*Job*. Give back an exact copy of the lines from the start of the material through the line bearing "R_ = math.radians". Include both ends and nothing else.

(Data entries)
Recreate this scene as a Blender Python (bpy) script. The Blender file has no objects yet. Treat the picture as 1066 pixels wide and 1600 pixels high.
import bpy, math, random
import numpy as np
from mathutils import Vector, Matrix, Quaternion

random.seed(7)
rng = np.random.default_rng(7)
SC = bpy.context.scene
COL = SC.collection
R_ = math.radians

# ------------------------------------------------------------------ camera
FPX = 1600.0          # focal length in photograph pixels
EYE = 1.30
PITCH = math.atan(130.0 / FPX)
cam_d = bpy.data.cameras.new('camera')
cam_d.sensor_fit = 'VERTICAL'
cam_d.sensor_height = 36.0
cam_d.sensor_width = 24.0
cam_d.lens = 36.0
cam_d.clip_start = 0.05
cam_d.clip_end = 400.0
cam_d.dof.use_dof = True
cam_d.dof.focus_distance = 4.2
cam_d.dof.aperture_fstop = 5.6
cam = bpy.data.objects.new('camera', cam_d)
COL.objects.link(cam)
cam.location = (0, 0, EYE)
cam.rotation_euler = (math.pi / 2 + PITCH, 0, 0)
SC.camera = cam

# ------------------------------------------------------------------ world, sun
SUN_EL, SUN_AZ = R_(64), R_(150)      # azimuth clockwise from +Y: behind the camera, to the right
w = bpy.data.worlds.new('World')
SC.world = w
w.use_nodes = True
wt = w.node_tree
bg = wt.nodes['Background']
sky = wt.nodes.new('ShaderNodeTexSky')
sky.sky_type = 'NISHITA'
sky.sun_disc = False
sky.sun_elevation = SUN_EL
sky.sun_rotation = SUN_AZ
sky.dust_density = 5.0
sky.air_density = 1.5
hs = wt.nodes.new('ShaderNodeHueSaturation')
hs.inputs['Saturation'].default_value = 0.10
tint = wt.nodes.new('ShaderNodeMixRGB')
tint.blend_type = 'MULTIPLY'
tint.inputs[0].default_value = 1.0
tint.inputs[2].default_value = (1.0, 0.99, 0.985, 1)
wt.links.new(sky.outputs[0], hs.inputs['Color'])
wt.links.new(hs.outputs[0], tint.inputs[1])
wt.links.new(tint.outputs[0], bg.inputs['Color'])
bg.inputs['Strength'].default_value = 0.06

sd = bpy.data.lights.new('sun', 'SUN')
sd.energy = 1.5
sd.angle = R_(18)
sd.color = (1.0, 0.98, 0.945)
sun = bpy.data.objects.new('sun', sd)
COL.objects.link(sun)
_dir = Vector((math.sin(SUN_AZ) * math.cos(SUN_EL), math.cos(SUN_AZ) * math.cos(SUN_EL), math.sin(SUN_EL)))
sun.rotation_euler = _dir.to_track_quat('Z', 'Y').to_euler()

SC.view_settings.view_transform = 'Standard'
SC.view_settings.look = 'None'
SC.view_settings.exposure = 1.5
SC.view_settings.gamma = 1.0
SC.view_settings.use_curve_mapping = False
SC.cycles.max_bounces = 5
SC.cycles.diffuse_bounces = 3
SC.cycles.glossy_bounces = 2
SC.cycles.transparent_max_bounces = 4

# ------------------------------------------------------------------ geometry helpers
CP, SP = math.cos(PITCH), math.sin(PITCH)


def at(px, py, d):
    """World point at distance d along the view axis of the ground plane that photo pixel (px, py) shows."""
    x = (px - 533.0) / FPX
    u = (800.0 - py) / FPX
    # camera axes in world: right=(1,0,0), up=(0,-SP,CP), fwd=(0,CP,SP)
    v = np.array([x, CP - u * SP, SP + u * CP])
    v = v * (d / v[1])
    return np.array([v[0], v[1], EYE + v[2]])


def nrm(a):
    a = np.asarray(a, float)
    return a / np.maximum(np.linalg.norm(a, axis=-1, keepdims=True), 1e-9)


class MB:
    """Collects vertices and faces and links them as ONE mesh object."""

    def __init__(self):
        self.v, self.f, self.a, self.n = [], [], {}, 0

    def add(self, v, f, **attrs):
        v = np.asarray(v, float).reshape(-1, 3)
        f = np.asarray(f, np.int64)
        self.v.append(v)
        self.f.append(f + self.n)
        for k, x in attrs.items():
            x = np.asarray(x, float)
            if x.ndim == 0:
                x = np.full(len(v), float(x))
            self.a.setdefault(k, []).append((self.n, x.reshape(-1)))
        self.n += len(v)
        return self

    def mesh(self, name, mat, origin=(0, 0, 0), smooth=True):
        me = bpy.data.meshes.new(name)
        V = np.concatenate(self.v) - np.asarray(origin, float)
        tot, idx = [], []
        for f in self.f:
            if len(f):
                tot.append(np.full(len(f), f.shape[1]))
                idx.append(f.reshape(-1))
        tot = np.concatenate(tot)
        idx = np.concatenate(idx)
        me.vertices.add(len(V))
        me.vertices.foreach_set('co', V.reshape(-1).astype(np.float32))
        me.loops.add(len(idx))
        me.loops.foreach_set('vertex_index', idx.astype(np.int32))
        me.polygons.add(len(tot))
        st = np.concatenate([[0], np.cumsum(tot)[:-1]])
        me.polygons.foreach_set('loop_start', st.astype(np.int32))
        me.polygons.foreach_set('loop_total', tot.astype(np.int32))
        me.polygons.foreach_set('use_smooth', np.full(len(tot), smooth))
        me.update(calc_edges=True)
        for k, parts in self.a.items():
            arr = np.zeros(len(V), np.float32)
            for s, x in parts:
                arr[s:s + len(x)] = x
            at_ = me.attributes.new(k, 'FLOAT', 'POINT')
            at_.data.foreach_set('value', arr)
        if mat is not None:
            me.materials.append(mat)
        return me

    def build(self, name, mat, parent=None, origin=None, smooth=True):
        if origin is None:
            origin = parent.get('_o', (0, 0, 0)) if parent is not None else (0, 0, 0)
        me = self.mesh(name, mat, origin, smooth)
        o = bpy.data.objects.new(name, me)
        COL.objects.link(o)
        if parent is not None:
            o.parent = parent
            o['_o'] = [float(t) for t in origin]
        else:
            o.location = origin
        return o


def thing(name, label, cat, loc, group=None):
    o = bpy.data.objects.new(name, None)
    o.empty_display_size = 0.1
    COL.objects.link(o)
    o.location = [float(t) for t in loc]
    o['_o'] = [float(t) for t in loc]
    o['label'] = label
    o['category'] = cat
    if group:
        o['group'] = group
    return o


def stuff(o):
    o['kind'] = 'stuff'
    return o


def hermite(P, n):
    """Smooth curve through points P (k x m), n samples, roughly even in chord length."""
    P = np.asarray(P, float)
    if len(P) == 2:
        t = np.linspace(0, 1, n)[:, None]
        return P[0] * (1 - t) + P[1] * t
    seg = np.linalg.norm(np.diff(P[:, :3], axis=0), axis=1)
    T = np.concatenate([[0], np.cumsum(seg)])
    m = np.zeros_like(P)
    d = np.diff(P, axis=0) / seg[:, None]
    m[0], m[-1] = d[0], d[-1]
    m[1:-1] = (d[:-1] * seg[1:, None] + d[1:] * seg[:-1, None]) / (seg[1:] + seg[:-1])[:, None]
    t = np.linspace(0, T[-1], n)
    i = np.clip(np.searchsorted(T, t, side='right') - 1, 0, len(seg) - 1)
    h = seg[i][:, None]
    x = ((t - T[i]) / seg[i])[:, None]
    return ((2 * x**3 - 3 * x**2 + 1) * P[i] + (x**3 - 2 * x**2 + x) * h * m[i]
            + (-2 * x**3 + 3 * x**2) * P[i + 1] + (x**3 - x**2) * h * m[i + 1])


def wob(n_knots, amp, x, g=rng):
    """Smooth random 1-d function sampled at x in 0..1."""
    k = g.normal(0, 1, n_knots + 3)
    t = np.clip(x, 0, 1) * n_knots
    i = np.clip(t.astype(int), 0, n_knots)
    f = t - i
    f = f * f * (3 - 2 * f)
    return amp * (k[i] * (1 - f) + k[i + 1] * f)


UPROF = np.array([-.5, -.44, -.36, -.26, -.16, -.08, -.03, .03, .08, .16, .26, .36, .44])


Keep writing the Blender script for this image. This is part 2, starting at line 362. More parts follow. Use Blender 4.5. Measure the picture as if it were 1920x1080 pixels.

*Worked solution*.
Recreate this scene as a Blender Python (bpy) script. The Blender file has no objects yet. Treat the picture as 1066 pixels wide and 1600 pixels high.
import bpy, math, random
import numpy as np
from mathutils import Vector, Matrix, Quaternion

random.seed(7)
rng = np.random.default_rng(7)
SC = bpy.context.scene
COL = SC.collection
R_ = math.radians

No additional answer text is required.